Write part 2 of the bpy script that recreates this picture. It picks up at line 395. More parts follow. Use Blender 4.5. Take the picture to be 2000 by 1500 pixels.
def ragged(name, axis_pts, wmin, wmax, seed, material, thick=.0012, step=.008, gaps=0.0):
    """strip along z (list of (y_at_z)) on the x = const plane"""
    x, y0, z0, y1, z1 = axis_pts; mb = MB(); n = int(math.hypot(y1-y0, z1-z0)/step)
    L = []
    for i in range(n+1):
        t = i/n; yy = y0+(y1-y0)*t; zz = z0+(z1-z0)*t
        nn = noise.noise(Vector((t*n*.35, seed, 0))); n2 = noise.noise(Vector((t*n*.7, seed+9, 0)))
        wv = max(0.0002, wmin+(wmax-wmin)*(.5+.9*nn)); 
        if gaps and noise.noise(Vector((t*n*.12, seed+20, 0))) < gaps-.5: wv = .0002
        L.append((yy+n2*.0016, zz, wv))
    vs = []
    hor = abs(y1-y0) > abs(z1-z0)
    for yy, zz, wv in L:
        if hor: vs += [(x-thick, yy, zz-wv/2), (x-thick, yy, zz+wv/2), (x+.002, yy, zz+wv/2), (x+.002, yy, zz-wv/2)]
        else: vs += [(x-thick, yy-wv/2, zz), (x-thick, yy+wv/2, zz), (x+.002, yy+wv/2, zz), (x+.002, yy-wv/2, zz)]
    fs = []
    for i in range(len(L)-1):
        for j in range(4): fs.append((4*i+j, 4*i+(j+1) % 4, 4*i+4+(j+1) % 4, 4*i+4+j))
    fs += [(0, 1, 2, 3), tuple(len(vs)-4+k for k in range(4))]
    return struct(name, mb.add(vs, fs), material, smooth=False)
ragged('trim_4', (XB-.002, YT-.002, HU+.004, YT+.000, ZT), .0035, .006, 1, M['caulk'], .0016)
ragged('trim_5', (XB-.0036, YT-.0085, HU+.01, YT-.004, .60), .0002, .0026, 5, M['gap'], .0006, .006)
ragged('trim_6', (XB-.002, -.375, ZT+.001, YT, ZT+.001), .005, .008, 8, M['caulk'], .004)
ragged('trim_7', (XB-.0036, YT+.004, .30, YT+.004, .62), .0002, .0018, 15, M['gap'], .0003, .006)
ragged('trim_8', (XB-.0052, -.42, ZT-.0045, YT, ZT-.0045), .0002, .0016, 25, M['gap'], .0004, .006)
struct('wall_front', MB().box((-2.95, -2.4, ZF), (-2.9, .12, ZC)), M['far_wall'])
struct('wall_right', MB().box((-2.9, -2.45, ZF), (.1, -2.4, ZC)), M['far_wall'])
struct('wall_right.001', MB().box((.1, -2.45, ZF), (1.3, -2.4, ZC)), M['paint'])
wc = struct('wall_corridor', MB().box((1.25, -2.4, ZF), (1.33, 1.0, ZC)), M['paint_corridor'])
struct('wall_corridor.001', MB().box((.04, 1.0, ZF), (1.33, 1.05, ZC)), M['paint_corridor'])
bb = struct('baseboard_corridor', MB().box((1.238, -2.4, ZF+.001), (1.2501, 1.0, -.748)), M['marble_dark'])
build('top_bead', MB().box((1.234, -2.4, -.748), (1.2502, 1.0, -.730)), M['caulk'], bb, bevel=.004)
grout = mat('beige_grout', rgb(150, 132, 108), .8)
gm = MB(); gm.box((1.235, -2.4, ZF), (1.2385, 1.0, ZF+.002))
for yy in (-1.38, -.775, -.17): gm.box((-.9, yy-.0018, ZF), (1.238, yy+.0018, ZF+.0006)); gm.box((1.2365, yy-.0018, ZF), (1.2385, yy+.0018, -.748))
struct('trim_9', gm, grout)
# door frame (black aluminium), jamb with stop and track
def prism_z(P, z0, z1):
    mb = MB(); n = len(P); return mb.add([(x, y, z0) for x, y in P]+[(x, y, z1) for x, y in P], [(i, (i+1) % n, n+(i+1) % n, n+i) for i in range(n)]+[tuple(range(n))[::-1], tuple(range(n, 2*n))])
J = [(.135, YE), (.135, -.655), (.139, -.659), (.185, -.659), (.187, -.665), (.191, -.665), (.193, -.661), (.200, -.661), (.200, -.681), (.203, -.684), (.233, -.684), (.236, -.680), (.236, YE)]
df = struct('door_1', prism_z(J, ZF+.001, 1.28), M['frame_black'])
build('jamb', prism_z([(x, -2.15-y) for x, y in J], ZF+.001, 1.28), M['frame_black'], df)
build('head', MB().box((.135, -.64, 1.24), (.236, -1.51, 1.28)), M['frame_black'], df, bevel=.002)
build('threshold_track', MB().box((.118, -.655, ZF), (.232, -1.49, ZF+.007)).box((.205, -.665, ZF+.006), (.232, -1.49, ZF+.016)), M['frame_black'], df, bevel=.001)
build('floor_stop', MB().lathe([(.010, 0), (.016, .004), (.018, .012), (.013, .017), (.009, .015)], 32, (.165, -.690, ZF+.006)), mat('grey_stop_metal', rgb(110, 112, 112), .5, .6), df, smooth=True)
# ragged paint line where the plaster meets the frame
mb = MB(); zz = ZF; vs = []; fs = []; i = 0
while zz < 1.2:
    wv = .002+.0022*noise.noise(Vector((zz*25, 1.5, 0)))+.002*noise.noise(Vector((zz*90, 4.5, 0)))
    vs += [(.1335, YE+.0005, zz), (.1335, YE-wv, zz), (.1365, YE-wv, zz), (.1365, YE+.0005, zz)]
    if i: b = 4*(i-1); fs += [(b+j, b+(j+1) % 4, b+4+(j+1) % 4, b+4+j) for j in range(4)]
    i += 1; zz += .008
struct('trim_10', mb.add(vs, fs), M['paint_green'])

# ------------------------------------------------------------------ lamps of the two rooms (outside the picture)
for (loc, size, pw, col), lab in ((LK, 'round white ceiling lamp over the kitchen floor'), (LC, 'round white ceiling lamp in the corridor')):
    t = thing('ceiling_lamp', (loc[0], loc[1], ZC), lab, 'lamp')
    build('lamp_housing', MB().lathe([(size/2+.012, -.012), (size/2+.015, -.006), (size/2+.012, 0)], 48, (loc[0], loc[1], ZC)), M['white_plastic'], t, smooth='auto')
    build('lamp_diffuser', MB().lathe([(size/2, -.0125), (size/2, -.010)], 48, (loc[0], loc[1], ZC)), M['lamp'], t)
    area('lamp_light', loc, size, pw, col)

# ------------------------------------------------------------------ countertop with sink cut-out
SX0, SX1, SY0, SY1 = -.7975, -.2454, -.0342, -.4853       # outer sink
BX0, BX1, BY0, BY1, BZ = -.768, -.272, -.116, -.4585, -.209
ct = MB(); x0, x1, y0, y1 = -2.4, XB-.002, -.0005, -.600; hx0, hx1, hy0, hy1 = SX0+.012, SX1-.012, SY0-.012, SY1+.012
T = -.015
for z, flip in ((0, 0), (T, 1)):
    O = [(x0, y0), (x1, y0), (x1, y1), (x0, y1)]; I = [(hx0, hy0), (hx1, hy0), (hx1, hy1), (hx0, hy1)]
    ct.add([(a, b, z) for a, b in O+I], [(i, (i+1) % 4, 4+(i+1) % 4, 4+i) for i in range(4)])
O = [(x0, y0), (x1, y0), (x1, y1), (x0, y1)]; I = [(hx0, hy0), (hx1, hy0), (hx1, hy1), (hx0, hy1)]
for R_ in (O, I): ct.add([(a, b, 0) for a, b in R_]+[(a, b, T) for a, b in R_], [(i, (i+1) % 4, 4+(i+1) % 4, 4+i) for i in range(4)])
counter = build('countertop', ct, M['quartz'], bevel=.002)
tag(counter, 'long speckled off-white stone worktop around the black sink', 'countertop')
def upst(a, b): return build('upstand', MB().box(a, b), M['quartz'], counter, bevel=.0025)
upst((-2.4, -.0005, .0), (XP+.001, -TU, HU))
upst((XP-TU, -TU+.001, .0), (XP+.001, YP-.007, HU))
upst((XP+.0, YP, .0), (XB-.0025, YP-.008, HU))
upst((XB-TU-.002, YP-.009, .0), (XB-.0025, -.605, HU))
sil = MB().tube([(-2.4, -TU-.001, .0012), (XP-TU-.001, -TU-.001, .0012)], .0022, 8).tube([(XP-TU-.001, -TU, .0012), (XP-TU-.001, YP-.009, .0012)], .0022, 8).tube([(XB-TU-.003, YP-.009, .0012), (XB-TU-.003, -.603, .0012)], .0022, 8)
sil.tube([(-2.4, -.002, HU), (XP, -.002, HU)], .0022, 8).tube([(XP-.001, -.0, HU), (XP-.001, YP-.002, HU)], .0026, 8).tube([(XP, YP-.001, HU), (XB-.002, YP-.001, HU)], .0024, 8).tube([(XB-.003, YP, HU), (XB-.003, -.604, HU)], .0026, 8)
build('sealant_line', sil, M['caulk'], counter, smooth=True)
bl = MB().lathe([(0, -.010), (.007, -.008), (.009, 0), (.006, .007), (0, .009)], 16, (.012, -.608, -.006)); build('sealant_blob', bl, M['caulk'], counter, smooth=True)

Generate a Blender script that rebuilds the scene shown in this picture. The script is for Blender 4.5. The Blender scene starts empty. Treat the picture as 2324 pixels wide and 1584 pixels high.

■ TO BE DONE
Go over the data above and copy every line that has the word "pixels" in it.

■ WRITTEN ANSWER
Write part 2 of the bpy script that recreates this picture. It picks up at line 395. More parts follow. Use Blender 4.5. Take the picture to be 2000 by 1500 pixels.
Generate a Blender script that rebuilds the scene shown in this picture. The script is for Blender 4.5. The Blender scene starts empty. Treat the picture as 2324 pixels wide and 1584 pixels high.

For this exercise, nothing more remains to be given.